● **WHAT THE TASK ASKS**: Restate word for word the lines that begin the listing and end with the line holding "cy.use_adaptive_sampling = True;".
begin PROVIDED DATA
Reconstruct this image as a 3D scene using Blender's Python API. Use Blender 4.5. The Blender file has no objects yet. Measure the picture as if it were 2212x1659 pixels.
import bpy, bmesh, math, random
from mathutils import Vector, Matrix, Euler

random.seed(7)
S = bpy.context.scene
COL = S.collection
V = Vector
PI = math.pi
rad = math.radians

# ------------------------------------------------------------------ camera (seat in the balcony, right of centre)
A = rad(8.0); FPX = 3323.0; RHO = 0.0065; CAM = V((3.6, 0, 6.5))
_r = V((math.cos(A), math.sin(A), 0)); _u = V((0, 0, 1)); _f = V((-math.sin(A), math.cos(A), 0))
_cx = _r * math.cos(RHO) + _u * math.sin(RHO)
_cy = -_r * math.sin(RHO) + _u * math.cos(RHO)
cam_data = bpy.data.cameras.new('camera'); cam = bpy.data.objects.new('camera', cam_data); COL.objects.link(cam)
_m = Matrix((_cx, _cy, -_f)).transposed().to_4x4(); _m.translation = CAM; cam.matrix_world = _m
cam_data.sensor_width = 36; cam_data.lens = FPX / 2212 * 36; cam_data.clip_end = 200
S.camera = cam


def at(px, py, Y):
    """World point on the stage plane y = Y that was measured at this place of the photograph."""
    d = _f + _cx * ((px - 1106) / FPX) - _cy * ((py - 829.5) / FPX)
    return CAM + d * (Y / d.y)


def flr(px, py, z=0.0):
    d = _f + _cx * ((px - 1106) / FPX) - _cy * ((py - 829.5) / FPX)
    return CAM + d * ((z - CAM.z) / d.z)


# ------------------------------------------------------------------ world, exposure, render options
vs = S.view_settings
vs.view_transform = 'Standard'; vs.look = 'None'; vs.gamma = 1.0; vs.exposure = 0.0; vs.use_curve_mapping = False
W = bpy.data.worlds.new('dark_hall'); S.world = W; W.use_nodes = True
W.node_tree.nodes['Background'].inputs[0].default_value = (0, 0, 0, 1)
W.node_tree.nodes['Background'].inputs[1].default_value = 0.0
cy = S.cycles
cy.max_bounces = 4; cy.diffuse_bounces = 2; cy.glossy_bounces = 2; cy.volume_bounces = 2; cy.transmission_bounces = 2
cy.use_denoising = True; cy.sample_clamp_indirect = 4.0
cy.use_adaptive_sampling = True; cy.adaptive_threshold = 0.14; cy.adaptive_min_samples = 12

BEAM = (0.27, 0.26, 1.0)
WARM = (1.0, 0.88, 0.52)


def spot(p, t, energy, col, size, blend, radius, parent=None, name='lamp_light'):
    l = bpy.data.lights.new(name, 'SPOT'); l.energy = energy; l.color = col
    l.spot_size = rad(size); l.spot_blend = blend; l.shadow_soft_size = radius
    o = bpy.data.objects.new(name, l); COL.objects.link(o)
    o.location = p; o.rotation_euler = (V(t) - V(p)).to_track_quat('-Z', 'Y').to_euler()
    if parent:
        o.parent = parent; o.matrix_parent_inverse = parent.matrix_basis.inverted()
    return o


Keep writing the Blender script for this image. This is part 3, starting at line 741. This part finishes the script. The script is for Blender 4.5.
end PROVIDED DATA
● **TASK OUTPUT**:
Reconstruct this image as a 3D scene using Blender's Python API. Use Blender 4.5. The Blender file has no objects yet. Measure the picture as if it were 2212x1659 pixels.
import bpy, bmesh, math, random
from mathutils import Vector, Matrix, Euler

random.seed(7)
S = bpy.context.scene
COL = S.collection
V = Vector
PI = math.pi
rad = math.radians

# ------------------------------------------------------------------ camera (seat in the balcony, right of centre)
A = rad(8.0); FPX = 3323.0; RHO = 0.0065; CAM = V((3.6, 0, 6.5))
_r = V((math.cos(A), math.sin(A), 0)); _u = V((0, 0, 1)); _f = V((-math.sin(A), math.cos(A), 0))
_cx = _r * math.cos(RHO) + _u * math.sin(RHO)
_cy = -_r * math.sin(RHO) + _u * math.cos(RHO)
cam_data = bpy.data.cameras.new('camera'); cam = bpy.data.objects.new('camera', cam_data); COL.objects.link(cam)
_m = Matrix((_cx, _cy, -_f)).transposed().to_4x4(); _m.translation = CAM; cam.matrix_world = _m
cam_data.sensor_width = 36; cam_data.lens = FPX / 2212 * 36; cam_data.clip_end = 200
S.camera = cam


def at(px, py, Y):
    """World point on the stage plane y = Y that was measured at this place of the photograph."""
    d = _f + _cx * ((px - 1106) / FPX) - _cy * ((py - 829.5) / FPX)
    return CAM + d * (Y / d.y)


def flr(px, py, z=0.0):
    d = _f + _cx * ((px - 1106) / FPX) - _cy * ((py - 829.5) / FPX)
    return CAM + d * ((z - CAM.z) / d.z)


# ------------------------------------------------------------------ world, exposure, render options
vs = S.view_settings
vs.view_transform = 'Standard'; vs.look = 'None'; vs.gamma = 1.0; vs.exposure = 0.0; vs.use_curve_mapping = False
W = bpy.data.worlds.new('dark_hall'); S.world = W; W.use_nodes = True
W.node_tree.nodes['Background'].inputs[0].default_value = (0, 0, 0, 1)
W.node_tree.nodes['Background'].inputs[1].default_value = 0.0
cy = S.cycles
cy.max_bounces = 4; cy.diffuse_bounces = 2; cy.glossy_bounces = 2; cy.volume_bounces = 2; cy.transmission_bounces = 2
cy.use_denoising = True; cy.sample_clamp_indirect = 4.0
cy.use_adaptive_sampling = True; cy.adaptive_threshold = 0.14; cy.adaptive_min_samples = 12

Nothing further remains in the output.